If you're like me, you may have already received an email or spotted a shocked tweet or Facebook post about Shell's social media fail. On first glance, it looks like the Arctic Ready website was a crowdsourcing experiment gone completely off the rails.
Except it isn't real. It was an elaborate campaign created by Greenpeace to bring attention to Arctic drilling. With a court order keeping them miles from the drilling site, Greenpeace needed to find a new way to get the word out. So, in June they created the Arctic Ready site, an embarrassing video (also fake) and topped it off with fabricated legal threats from Shell. They even created a fake PR company.

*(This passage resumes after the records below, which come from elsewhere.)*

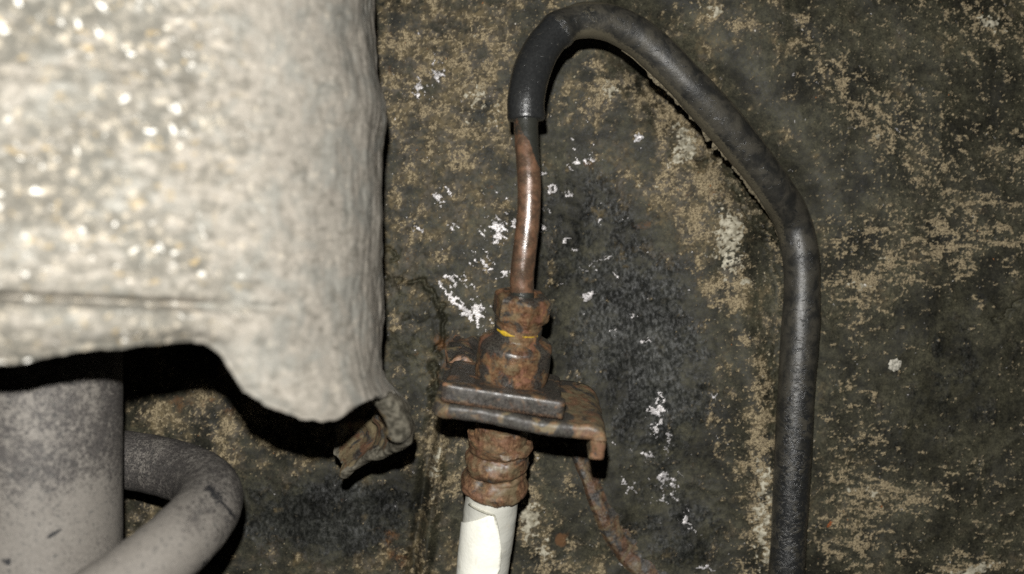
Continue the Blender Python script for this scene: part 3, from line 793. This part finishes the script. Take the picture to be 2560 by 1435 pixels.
# ------------------------------------------------------------------ brake pipe: copper pipe, rubber sleeve, union nut
O = P(1270, 985, 0.1735)                               # centre of the bracket's hole
A = P(1303, 770, 0.1695) - O; A /= np.linalg.norm(A)   # fitting axis, up
A = A + np.array([0, -0.05, 0]); A /= np.linalg.norm(A)
U = np.array([math.cos(math.radians(9)), 0, -math.sin(math.radians(9))]); U -= A * U.dot(A); U /= np.linalg.norm(U)
Fv = np.cross(A, U); Fv = Fv if Fv[1] < 0 else -Fv     # toward the camera
def L(u, f, a): return O + 1e-3 * (u * U + f * Fv + a * A)
_c, _s = math.cos(math.radians(7.5)), math.sin(math.radians(7.5))     # the bent bracket plate no longer sits square to the fitting
F2 = Fv * _c + A * _s; A2 = A * _c - Fv * _s
O2 = O + A * 0.0015
def LB(u, f, a): return O2 + 1e-3 * (u * U + f * F2 + a * A2)

def build_pipe():
    nut_top = O + A * 0.0165
    root = thing('brake_pipe', 'bent brake pipe in black rubber sleeve with bare copper end above the nut', 'brake pipe', nut_top)
    org = np.array(root.location)
    pts = [O + A * 0.012, O + A * 0.0165, P(1305, 690, .1672), P(1311, 630, .1665), P(1319, 560, .1660), P(1323, 490, .1660), P(1321, 420, .1665),
           P(1316, 350, .1676), P(1315, 290, .1685), P(1317, 240, .1692)]
    path, _ = even(catmull(pts, 180))
    ob = sweep('copper_pipe', path, lambda t, a: 0.00198 * (1 + 0.02 * np.sin(t * 9) + 0.012 * np.sin(t * 60 + a * 2) * np.sin(a + t * 23)), 40, PIPE, root, org)
    n = len(ob.data.vertices)
    co = np.empty(n * 3, np.float32); ob.data.vertices.foreach_get('co', co); co = co.reshape(-1, 3) + org
    px = 1280 + co[:, 0] / (co[:, 1] + CAM_D) * FOC; py = 717.5 - co[:, 2] / (co[:, 1] + CAM_D) * FOC
    sm = sstep(-12, 8, (px - 1322) - (py - 345) * 0.35) * sstep(460, 400, py) + 0.55 * sstep(356, 332, py) + 0.8 * sstep(722, 738, py)
    at = ob.data.attributes.new('pipe_dark', 'FLOAT', 'POINT'); at.data.foreach_set('value', sm.astype(np.float32))
    # sleeve
    hp, Ln = even(catmull([P(*q) for q in HOSE], 560))
    tq = np.array([np.argmin(np.linalg.norm(hp - P(*q), axis=1)) for q in HOSE]) / 559.0
    t_lump = tq[4]
    def rad(t, a):
        r = 0.00315 + 0.00040 * sstep(0, tq[12], t) - 0.00012 * sstep(tq[18], 1, t)
        r = r + 0.00030 * np.exp(-((t - t_lump - 0.004) / 0.007) ** 2) - 0.00014 * np.exp(-((t - t_lump - 0.022) / 0.008) ** 2)
        r = r + 0.00016 * np.exp(-(t / 0.006) ** 2) - 0.00020 * np.exp(-((t - 0.0) / 0.002) ** 2)
        r = r - 0.00045 * np.exp(-((t - t_lump) / 0.02) ** 2) * (0.5 + 0.5 * np.cos(a - 3.6)) ** 2
        r = r + 0.00013 * np.sin(t * 31 + 1) * np.sin(t * 13) + 0.00008 * fbm(t * 18 + 0 * a, 0 * a + 0 * t, 0, 2, 9)
        r = r + 0.00006 * fbm(t * 34 + 0 * a, np.cos(a) * 1.3 + 0 * t, np.sin(a) * 1.3 + 0 * t, 4, 3)
        return r
    ob = sweep('rubber_sleeve', hp, rad, 56, RUBBER, root, org)
    me = ob.data; n = len(me.vertices)
    t = np.empty(n, np.float32); me.attributes['t'].data.foreach_get('value', t)
    co = np.empty(n * 3, np.float32); me.vertices.foreach_get('co', co); co = co.reshape(-1, 3) + org
    film = 0.02 + 0.85 * sstep(t_lump - 0.004, t_lump + 0.004, t) - 0.54 * sstep(tq[14], tq[21], t)
    i = np.clip((t * 559).astype(int), 0, 559)
    off = co - hp[i]; T = np.gradient(hp, axis=0); T /= np.linalg.norm(T, axis=1)[:, None]
    side = np.cross(T[i], np.array([0, -1., 0])); side /= np.linalg.norm(side, axis=1)[:, None]
    s = (off * side).sum(1) / 0.0034                   # -1..1 across the hose
    film = film + 0.25 * sstep(0.55, 0.95, np.abs(s)) * sstep(t_lump, t_lump + .02, t)
    mud = 0.75 * sstep(0.55, 0.95, np.abs(s)) * sstep(t_lump - 0.01, t_lump + 0.02, t) * sstep(tq[15], tq[13], t)
    mud = mud + 0.55 * np.exp(-((t - t_lump - 0.035) / 0.028) ** 2) * (t > t_lump)
    for kx, vv in (('film', film), ('mud', mud)):
        at = me.attributes.new(kx, 'FLOAT', 'POINT'); at.data.foreach_set('value', vv.astype(np.float32))
    # ragged fringe of dried mud hanging off the inside of the slope
    i0 = int(tq[7] * 559) + 6; i1 = int(tq[13] * 559) + 10
    nf = i1 - i0; sub = 5
    ii = np.linspace(i0, i1, nf * sub)
    pth = np.stack([np.interp(ii, np.arange(560), hp[:, c]) for c in range(3)], 1)
    Tn = np.gradient(pth, axis=0); Tn /= np.linalg.norm(Tn, axis=1)[:, None]
    sd = np.cross(Tn, np.array([0, -1., 0])); sd /= np.linalg.norm(sd, axis=1)[:, None]
    if sd[0][2] > 0: sd = -sd
    u = np.arange(len(ii)) * 0.065                       # mm along
    ends = sstep(0, 6, u) * sstep(0, 6, u[-1] - u)
    wd = (0.10 + 0.75 * np.maximum(0, fbm(u / 3.6, u * 0, 0, 4, 71, 0.55) + 0.15) + 0.9 * sstep(0.5, 0.9, fbm(u / 4.0, u * 0 + 5, 0, 3, 77))) * ends
    rows = 7; V = []
    for q in range(rows):
        k = q / (rows - 1)
        jit = 0.12 * fbm(u / 0.8, u * 0 + q * 2.0, 0, 3, 81)
        off = 3.15 - 0.5 + k * (wd + 0.5)
        V.append(pth + 1e-3 * (off[:, None] * sd) + np.array([0, 1, 0]) * 1e-3 * (0.9 + 0.9 * k + jit)[:, None])
    fr = mesh_from('mud_fringe', np.concatenate(V), grid_faces(rows, len(ii)), MUD, ob, True, None, org)
    md = fr.modifiers.new('thickness', 'SOLIDIFY'); md.thickness = 0.0003; md.offset = 0
    # union nut (hexagon) screwed on the pipe
    prof = resample([(12.2, 3.2), (12.3, 3.95), (13.5, 3.95), (13.8, 4.25), (14.3, 4.80), (14.7, 4.95), (17.8, 4.95), (18.15, 4.7), (18.55, 4.0), (18.55, 2.5), (17.6, 2.15), (16.5, 2.1)], 0.25)
    hx = sstep(13.5, 14.3, prof[:, 0]) * sstep(2.4, 3.6, prof[:, 1])
    nut = lathe('union_nut', prof, O, U, Fv, A, 120, RUST, root, org, hexa=hx)
    roughen(nut, 0.00004, 300, 3, 2); nut.data.set_sharp_from_angle(angle=math.radians(24))

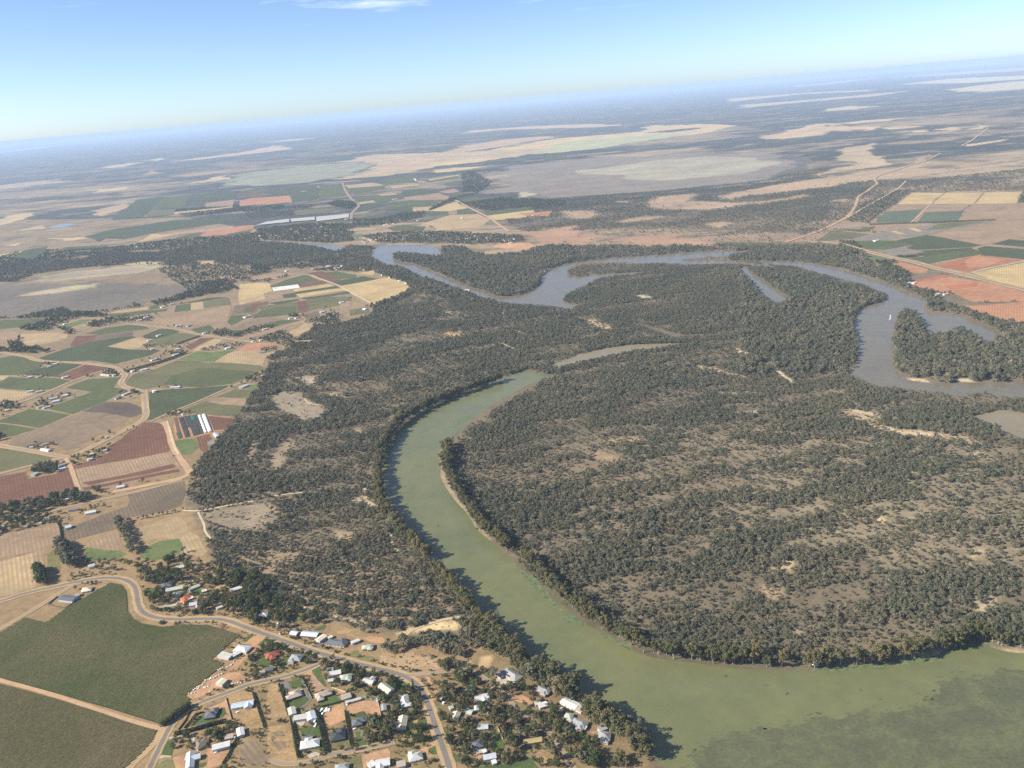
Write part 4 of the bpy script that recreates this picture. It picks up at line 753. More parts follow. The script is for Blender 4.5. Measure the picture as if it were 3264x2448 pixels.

It seems much of the Internet was fooled, from journalists to bloggers to supporters. If anything, the stunt tells us a few things:
- Most obviously, committed opponents are more than willing to appropriate corporate brands achieve objectives;
- In the real-time environment of the news cycle, you cannot rely on outlets to research or even confirm online sources are legitimate;
- Corporate PR misteps in the social media space are common enough that such a "fail" by Shell was seen as a completely believable scenario.
Did the campaign raise awareness of Shell and its activities in the Arctic? It did. But with whom? The average person hearing about the campaign now more likely hears "hoax" than "drilling".